## RAW DATA
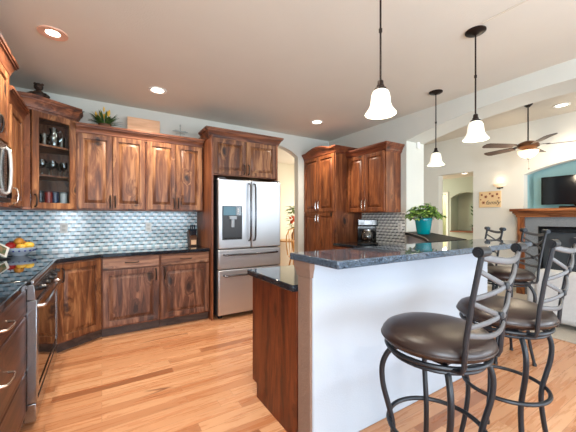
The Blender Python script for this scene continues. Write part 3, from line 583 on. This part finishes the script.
for k in range(5):
    M_ = Matrix.Rotation(R(72*k+5), 4, 'Z') @ Matrix.Translation((0, 0, .065)) @ Matrix.Rotation(R(12), 4, 'X')
    bl = obj('blade', MB().prism([(.20, -.05), (.30, -.062), (.60, -.072), (.635, -.05), (.645, 0), (.635, .05), (.60, .072), (.30, .062), (.20, .05)], -.004, .004, M_), BLADE, r)
    obj('blade_bracket', MB().box(.10, .24, -.022, .022, .0045, .012, M_), BRONZE, bl)
l = bpy.data.lights.new('fan_bulb', 'POINT'); l.energy = 15; l.color = (1, .82, .6); l.shadow_soft_size = .1; o = bpy.data.objects.new('fan_bulb', l); C.objects.link(o); o.parent = r; o.location = (0, 0, -.2)
# sconce
r = thing('wall_sconce', 'half-bowl glass wall sconce glowing above the framed art', 'wall lamp', (6.199, 2.60, 1.86))
half = [(-.09*sin(pi*i/16), .09*cos(pi*i/16)) for i in range(17)]
m = MB(); vs = []; fs = []; rows = [(.12, 0), (.45, .008), (.68, .022), (.82, .045), (.95, .062)]
for f, z in rows: vs += [(x*f*1.15-.004, y*f*1.3, z) for x, y in half]
for j in range(len(rows)-1):
    for i in range(16): fs.append((j*17+i, j*17+i+1, j*17+18+i, j*17+17+i))
fs.append(list(range(17)))
obj('bowl', m.add(vs, fs), SCON, r); obj('back_plate', MB().box(-.006, 0, -.05, .05, -.02, .06), BRONZE, r, bevel=.002); obj('finial', MB().sphere((-.014, 0, -.012), .016, 10), BRONZE, r)
l = bpy.data.lights.new('sconce_bulb', 'POINT'); l.energy = .3; l.color = (1, .8, .55); l.shadow_soft_size = .03; o = bpy.data.objects.new('sconce_bulb', l); C.objects.link(o); o.parent = r; o.location = (-.07, 0, .14)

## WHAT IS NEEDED
Keep the pictures out of the copy and write out the data exactly as it stands.

## FULL ANSWER
The Blender Python script for this scene continues. Write part 3, from line 583 on. This part finishes the script.
for k in range(5):
    M_ = Matrix.Rotation(R(72*k+5), 4, 'Z') @ Matrix.Translation((0, 0, .065)) @ Matrix.Rotation(R(12), 4, 'X')
    bl = obj('blade', MB().prism([(.20, -.05), (.30, -.062), (.60, -.072), (.635, -.05), (.645, 0), (.635, .05), (.60, .072), (.30, .062), (.20, .05)], -.004, .004, M_), BLADE, r)
    obj('blade_bracket', MB().box(.10, .24, -.022, .022, .0045, .012, M_), BRONZE, bl)
l = bpy.data.lights.new('fan_bulb', 'POINT'); l.energy = 15; l.color = (1, .82, .6); l.shadow_soft_size = .1; o = bpy.data.objects.new('fan_bulb', l); C.objects.link(o); o.parent = r; o.location = (0, 0, -.2)
# sconce
r = thing('wall_sconce', 'half-bowl glass wall sconce glowing above the framed art', 'wall lamp', (6.199, 2.60, 1.86))
half = [(-.09*sin(pi*i/16), .09*cos(pi*i/16)) for i in range(17)]
m = MB(); vs = []; fs = []; rows = [(.12, 0), (.45, .008), (.68, .022), (.82, .045), (.95, .062)]
for f, z in rows: vs += [(x*f*1.15-.004, y*f*1.3, z) for x, y in half]
for j in range(len(rows)-1):
    for i in range(16): fs.append((j*17+i, j*17+i+1, j*17+18+i, j*17+17+i))
fs.append(list(range(17)))
obj('bowl', m.add(vs, fs), SCON, r); obj('back_plate', MB().box(-.006, 0, -.05, .05, -.02, .06), BRONZE, r, bevel=.002); obj('finial', MB().sphere((-.014, 0, -.012), .016, 10), BRONZE, r)
l = bpy.data.lights.new('sconce_bulb', 'POINT'); l.energy = .3; l.color = (1, .8, .55); l.shadow_soft_size = .03; o = bpy.data.objects.new('sconce_bulb', l); C.objects.link(o); o.parent = r; o.location = (-.07, 0, .14)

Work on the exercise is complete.